Kloosterveste / Assen
Monument to the truth of lies
preface
History’s image is absolute, it’s always right, and represents the irrevocable truth of what happened. In reality history is fluid, mangled or kneaded, embellished and smeared, downplayed or bloated, always explained in favor of the present, towards a desirable future. History’s reality is permanently at odds with truth, on an ever ambivalent stage.
Memorials in cities are very successful in this regard. The more power to display, the larger the statue. Or contrary face to face with the people, such as the bronze Queen Wilhelmina in The Hague standing without a pedestal on a platform accessible to the public. The pulpit, the pillory, the dock and the confessional, all are well-known objects in the public domain that are intended to uphold the truth. It is interesting to see how these attributes signify the environment with ambivalence. A heavily held truth usually reveals a lie at the same time.
context
To be profitable a complete fictional history was provided for the development of Kloosterveen, an instant built residential area, that is now seen as a historic village to the west of Assen in the Netherlands. The history of Kloosterveen is completely made up, a blatant lie, that was smoothly accepted and made its inhabitants proud of. The true history of Kloosterveen is a couple of swampy pastures that have no more history than some grazing cows. A few decades ago, when modernism gave way to a postmodern urban planning all attention was focused on the "identity" of the location. A true run on historicizing material ensued. Today's residents feel at home embedded in a warm nest of local history. Project developers engage historians and archaeologists who do not focus on historical knowledge but on the strategic use of heritage, a far-fetched historical embedding of mere opportunism.
Kloosterveste
It seems that Kloosterveste wanted to free itself from such a burden, by completing the lie and openly proclaim that the entire history of the fortified town has been made up. The complete history, about a fort around the year 1000 to the current Kloosterveste, including its genius loci as a result of demolished city walls, a disused harbor, a burnt-down church and a cemetery that has since disappeared. The brochure states: “With the use of characteristic urban design elements, we strive for the same atmosphere as we encounter in the small and medium-sized fortified cities in the Netherlands. Think of Woerden, Heusden, Grave, Bolsward, Leiden and Delft. The major challenge here is to make the urban development concept of a historically grown fortified city to function economically well.” History is completely swallowed by shameless economic opportunism.
design
Of course this unabashed fictional history is objectionable, but it also commands respect. The openness of the matter in this project is a relief from the decades-long development in urban planning in which futile historical facts are sold as serious commodities. Kloosterveste proclaims without hesitation that its history is a white lie. This gives the neighborhood the lightness of a fairy tale instead of a feigned historical burden. In a way, I consider it a step forward that the municipality of Assen openly admits that identity in urban planning is simply a marketing product. You’d better be straight forward. The commissioner’s demand for art is just as unabashed and clear: “a work of art on Vesteplein must have urban significance”. Yes indeed, urban significance is ironically missing. The question is of course whether this is also intended to be a lie. I asked myself how fictional meaning as such can turn into the true meaning of an artwork.

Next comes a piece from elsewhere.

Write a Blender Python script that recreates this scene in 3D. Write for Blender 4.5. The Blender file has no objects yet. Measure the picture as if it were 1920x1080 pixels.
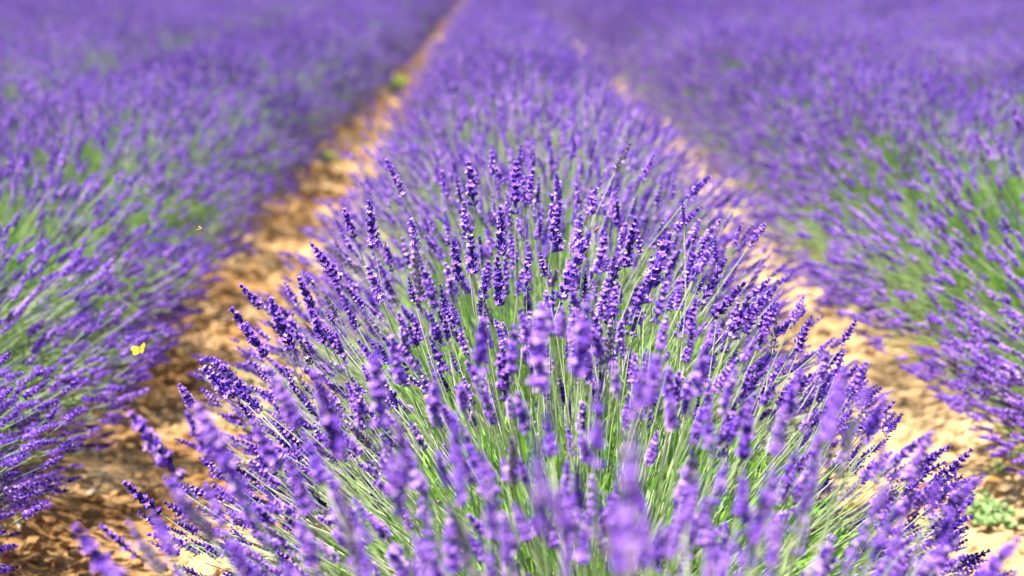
import bpy, math, random
import numpy as np
from mathutils import Vector, Matrix, Quaternion

random.seed(4)
RNG = np.random.default_rng(11)
scene = bpy.context.scene
COL = scene.collection

# ------------------------------------------------------------------ camera
H = 1.06
W_PX, H_PX, F_PX = 1920.0, 1080.0, 2667.0
VP_X, VP_Y = 923.0, -75.0
FOCUS = 2.08
cam_d = bpy.data.cameras.new("camera")
cam_d.sensor_width = 36.0
cam_d.lens = 36.0 * F_PX / W_PX
cam_d.clip_start = 0.02
cam_d.clip_end = 600.0
cam_d.dof.use_dof = True
cam_d.dof.focus_distance = FOCUS
cam_d.dof.aperture_fstop = 2.5
cam = bpy.data.objects.new("camera", cam_d)
COL.objects.link(cam)
PITCH = math.atan((H_PX / 2 - VP_Y) / F_PX)
YAW = math.atan((W_PX / 2 - VP_X) / F_PX)
cam.location = (0, 0, H)
cam.rotation_euler = (math.pi / 2 - PITCH, 0, -YAW)
scene.camera = cam
CM = np.array(cam.rotation_euler.to_matrix())


def at(px, py, depth):
    """Point seen at photograph pixel (px, py), depth metres along the lens axis."""
    v = np.array([(px - W_PX / 2) / F_PX * depth, -(py - H_PX / 2) / F_PX * depth, -depth])
    return CM @ v + np.array([0, 0, H])


def proj(p):
    v = (np.asarray(p) - np.array([0, 0, H])) @ CM
    d = -v[..., 2]
    dd = np.where(d < 0.05, 0.05, d)
    return v[..., 0] / dd * F_PX + W_PX / 2, -v[..., 1] / dd * F_PX + H_PX / 2, d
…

As in any old fortified town, of course Kloosterveste cannot lack a monument on the center square. Most monuments in cities are hidden lies behind a so called truth (this is what makes them so incredibly interesting). Kloosterveste paradoxically offers the possibility to erect a monument that tells the truth about lying. My design is a monument in which truth and lie are equally real, an amorphous composition of well-known urban attributes that either tell or conceal the truth. The work is a mix of the pedestal of a statue, the pillory, the soapbox, the dock and the confessional. Anyone who steps on a pedestal will most likely lie, on a humble chair someone may confess the truth. Over time this monument's ambivalence will be its truth, an urban element that will harbor many stories of as truth or lie. A work of art that absorbs the truth of Kloosterveste's lie.